Dans son livre Theological Retrieval for Evangelicals, le théologien historique et pasteur baptiste Gavin Ortlund affirme que « nous pouvons et devons renforcer la vitalité du protestantisme évangélique en réfléchissant à notre identité historique avec plus d’attention et de conscience de soi et en faisant de la théologie dans un dialogue plus conscient avec les credo classiques, les confessions et les textes théologiques de l’Église »
À cette fin, j’exhorte les Églises et les chrétiens à fouiller dans leur patrimoine ! Que vous soyez presbytérien ou pentecôtiste, orthodoxe ou méthodiste, votre Église est enracinée dans une tradition de croyants fidèles qui vous ont précédé et ont jeté les bases de votre communauté de disciples. Plutôt que de couper la branche sur laquelle vous êtes assis en vous éloignant des étiquettes confessionnelles, faites ce que vous pouvez pour découvrir votre histoire.
Comme Paul demanda aux Corinthiens de l’imiter comme il imitait le Christ, vous pouvez trouver des exemples d’imitation fidèle du Christ dans l’histoire de votre église et de votre tradition.
Recherchez les credo, les confessions et les catéchismes qui ont façonné la théologie de votre Église. Identifiez les prières, les hymnes et les autres formes de culte issues de votre tradition.

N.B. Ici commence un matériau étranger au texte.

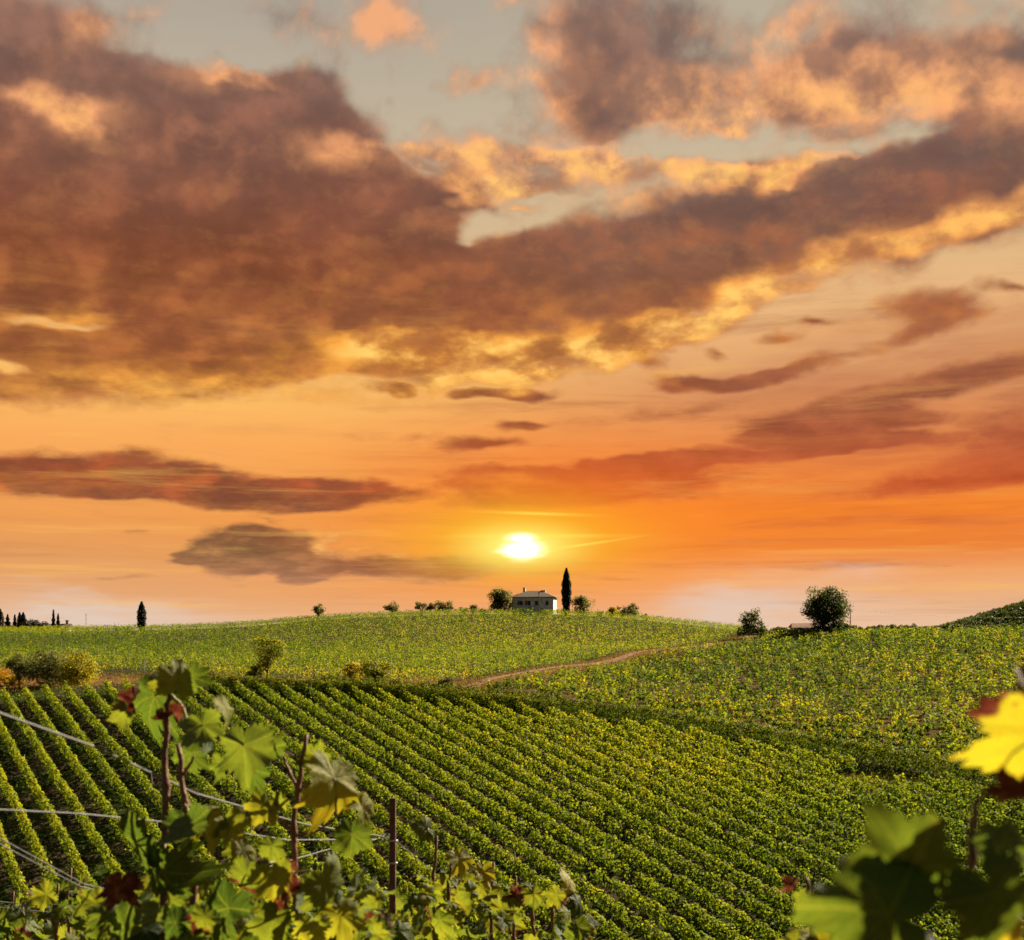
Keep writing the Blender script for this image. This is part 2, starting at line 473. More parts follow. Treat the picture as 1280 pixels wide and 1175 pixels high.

Ils ne sont peut-être pas tous à votre goût, mais ils peuvent au moins vous orienter avec précision vers votre place dans la fresque des dispositions de la grâce qu’est l’histoire de l’Église du Christ.
Pour ceux qui occupent des postes de direction dans nos Églises, je propose une autre suggestion : enseignez l’histoire de votre Église à vos membres ! Il y a de fortes chances que beaucoup de vos membres ne sachent presque rien de l’histoire de votre église individuelle et de l’héritage plus large de votre dénomination. Il se peut que les jeunes croyants ne se sentent pas concernés par l’histoire, non pas parce que leur Église n’a pas une riche histoire, mais simplement parce que personne ne l’a jamais partagée avec eux !
Alors que la prochaine génération de chrétiens redécouvre les prières et les louanges de nos prédécesseurs, réintroduisons-nous, ainsi que nos Églises, dans notre histoire ecclésiastique — dans toute sa diversité et sa complexité.
Si le Seigneur le veut, un amour renouvelé pour nos propres héritages liturgiques pourrait porter bien plus de fruits que la multiplication des cafés d’Église — et elle risque bien moins de laisser des taches sur le tapis du sanctuaire.
Benjamin Vincent est pasteur auprès des jeunes et des jeunes adultes à Journey of Faith Bellflower à Bellflower, en Californie, et professeur d’histoire et de théologie à la Pacifica Christian High School à Newport Beach.